Would you extract the whole listing below and retype it exactly?

Source data ->
- - -
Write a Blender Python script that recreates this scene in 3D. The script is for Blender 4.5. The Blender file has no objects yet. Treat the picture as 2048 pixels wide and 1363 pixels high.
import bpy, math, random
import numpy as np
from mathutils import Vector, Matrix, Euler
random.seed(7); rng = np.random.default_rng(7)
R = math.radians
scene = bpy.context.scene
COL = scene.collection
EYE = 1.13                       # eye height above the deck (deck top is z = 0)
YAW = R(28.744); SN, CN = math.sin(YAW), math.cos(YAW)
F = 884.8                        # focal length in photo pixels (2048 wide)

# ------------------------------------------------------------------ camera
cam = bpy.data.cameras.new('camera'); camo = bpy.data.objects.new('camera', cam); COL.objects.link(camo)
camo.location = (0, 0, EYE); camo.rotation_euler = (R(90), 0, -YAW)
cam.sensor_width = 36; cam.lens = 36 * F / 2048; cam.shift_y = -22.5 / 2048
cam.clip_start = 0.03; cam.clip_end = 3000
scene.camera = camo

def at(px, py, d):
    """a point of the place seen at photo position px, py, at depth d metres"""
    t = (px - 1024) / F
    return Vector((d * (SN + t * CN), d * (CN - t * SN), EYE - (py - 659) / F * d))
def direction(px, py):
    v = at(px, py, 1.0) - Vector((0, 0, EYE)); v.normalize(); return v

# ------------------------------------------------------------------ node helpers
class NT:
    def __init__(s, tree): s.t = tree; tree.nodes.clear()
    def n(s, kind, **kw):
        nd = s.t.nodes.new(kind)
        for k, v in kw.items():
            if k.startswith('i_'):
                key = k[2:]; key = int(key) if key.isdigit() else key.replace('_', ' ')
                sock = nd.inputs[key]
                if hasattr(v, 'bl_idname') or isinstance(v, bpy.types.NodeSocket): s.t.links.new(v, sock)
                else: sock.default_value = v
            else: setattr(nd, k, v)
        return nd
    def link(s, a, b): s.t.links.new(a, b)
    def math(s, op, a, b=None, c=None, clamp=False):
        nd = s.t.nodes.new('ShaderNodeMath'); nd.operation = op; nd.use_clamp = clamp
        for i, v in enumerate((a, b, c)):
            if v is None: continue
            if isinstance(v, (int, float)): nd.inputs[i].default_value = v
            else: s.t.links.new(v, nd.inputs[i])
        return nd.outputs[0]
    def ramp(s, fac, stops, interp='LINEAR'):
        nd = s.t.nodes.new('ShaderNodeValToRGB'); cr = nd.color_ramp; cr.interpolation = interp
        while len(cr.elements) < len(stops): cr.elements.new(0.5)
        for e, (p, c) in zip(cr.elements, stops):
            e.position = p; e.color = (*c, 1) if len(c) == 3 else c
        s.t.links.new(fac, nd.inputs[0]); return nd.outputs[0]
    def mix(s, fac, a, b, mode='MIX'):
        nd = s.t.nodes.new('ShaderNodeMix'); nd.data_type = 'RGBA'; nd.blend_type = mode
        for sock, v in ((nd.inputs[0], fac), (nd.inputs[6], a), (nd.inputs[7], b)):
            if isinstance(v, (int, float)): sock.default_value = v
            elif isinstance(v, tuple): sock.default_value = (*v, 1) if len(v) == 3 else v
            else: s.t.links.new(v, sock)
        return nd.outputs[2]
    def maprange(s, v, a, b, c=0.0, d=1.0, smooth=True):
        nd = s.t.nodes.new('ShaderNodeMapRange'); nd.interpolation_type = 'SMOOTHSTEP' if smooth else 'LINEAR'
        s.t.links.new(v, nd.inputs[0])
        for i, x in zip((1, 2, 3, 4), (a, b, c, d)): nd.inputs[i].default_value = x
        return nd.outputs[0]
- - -
Task answer ->
Write a Blender Python script that recreates this scene in 3D. The script is for Blender 4.5. The Blender file has no objects yet. Treat the picture as 2048 pixels wide and 1363 pixels high.
import bpy, math, random
import numpy as np
from mathutils import Vector, Matrix, Euler
random.seed(7); rng = np.random.default_rng(7)
R = math.radians
scene = bpy.context.scene
COL = scene.collection
EYE = 1.13                       # eye height above the deck (deck top is z = 0)
YAW = R(28.744); SN, CN = math.sin(YAW), math.cos(YAW)
F = 884.8                        # focal length in photo pixels (2048 wide)

# ------------------------------------------------------------------ camera
cam = bpy.data.cameras.new('camera'); camo = bpy.data.objects.new('camera', cam); COL.objects.link(camo)
camo.location = (0, 0, EYE); camo.rotation_euler = (R(90), 0, -YAW)
cam.sensor_width = 36; cam.lens = 36 * F / 2048; cam.shift_y = -22.5 / 2048
cam.clip_start = 0.03; cam.clip_end = 3000
scene.camera = camo

def at(px, py, d):
    """a point of the place seen at photo position px, py, at depth d metres"""
    t = (px - 1024) / F
    return Vector((d * (SN + t * CN), d * (CN - t * SN), EYE - (py - 659) / F * d))
def direction(px, py):
    v = at(px, py, 1.0) - Vector((0, 0, EYE)); v.normalize(); return v

# ------------------------------------------------------------------ node helpers
class NT:
    def __init__(s, tree): s.t = tree; tree.nodes.clear()
    def n(s, kind, **kw):
        nd = s.t.nodes.new(kind)
        for k, v in kw.items():
            if k.startswith('i_'):
                key = k[2:]; key = int(key) if key.isdigit() else key.replace('_', ' ')
                sock = nd.inputs[key]
                if hasattr(v, 'bl_idname') or isinstance(v, bpy.types.NodeSocket): s.t.links.new(v, sock)
                else: sock.default_value = v
            else: setattr(nd, k, v)
        return nd
    def link(s, a, b): s.t.links.new(a, b)
    def math(s, op, a, b=None, c=None, clamp=False):
        nd = s.t.nodes.new('ShaderNodeMath'); nd.operation = op; nd.use_clamp = clamp
        for i, v in enumerate((a, b, c)):
            if v is None: continue
            if isinstance(v, (int, float)): nd.inputs[i].default_value = v
            else: s.t.links.new(v, nd.inputs[i])
        return nd.outputs[0]
    def ramp(s, fac, stops, interp='LINEAR'):
        nd = s.t.nodes.new('ShaderNodeValToRGB'); cr = nd.color_ramp; cr.interpolation = interp
        while len(cr.elements) < len(stops): cr.elements.new(0.5)
        for e, (p, c) in zip(cr.elements, stops):
            e.position = p; e.color = (*c, 1) if len(c) == 3 else c
        s.t.links.new(fac, nd.inputs[0]); return nd.outputs[0]
    def mix(s, fac, a, b, mode='MIX'):
        nd = s.t.nodes.new('ShaderNodeMix'); nd.data_type = 'RGBA'; nd.blend_type = mode
        for sock, v in ((nd.inputs[0], fac), (nd.inputs[6], a), (nd.inputs[7], b)):
            if isinstance(v, (int, float)): sock.default_value = v
            elif isinstance(v, tuple): sock.default_value = (*v, 1) if len(v) == 3 else v
            else: s.t.links.new(v, sock)
        return nd.outputs[2]
    def maprange(s, v, a, b, c=0.0, d=1.0, smooth=True):
        nd = s.t.nodes.new('ShaderNodeMapRange'); nd.interpolation_type = 'SMOOTHSTEP' if smooth else 'LINEAR'
        s.t.links.new(v, nd.inputs[0])
        for i, x in zip((1, 2, 3, 4), (a, b, c, d)): nd.inputs[i].default_value = x
        return nd.outputs[0]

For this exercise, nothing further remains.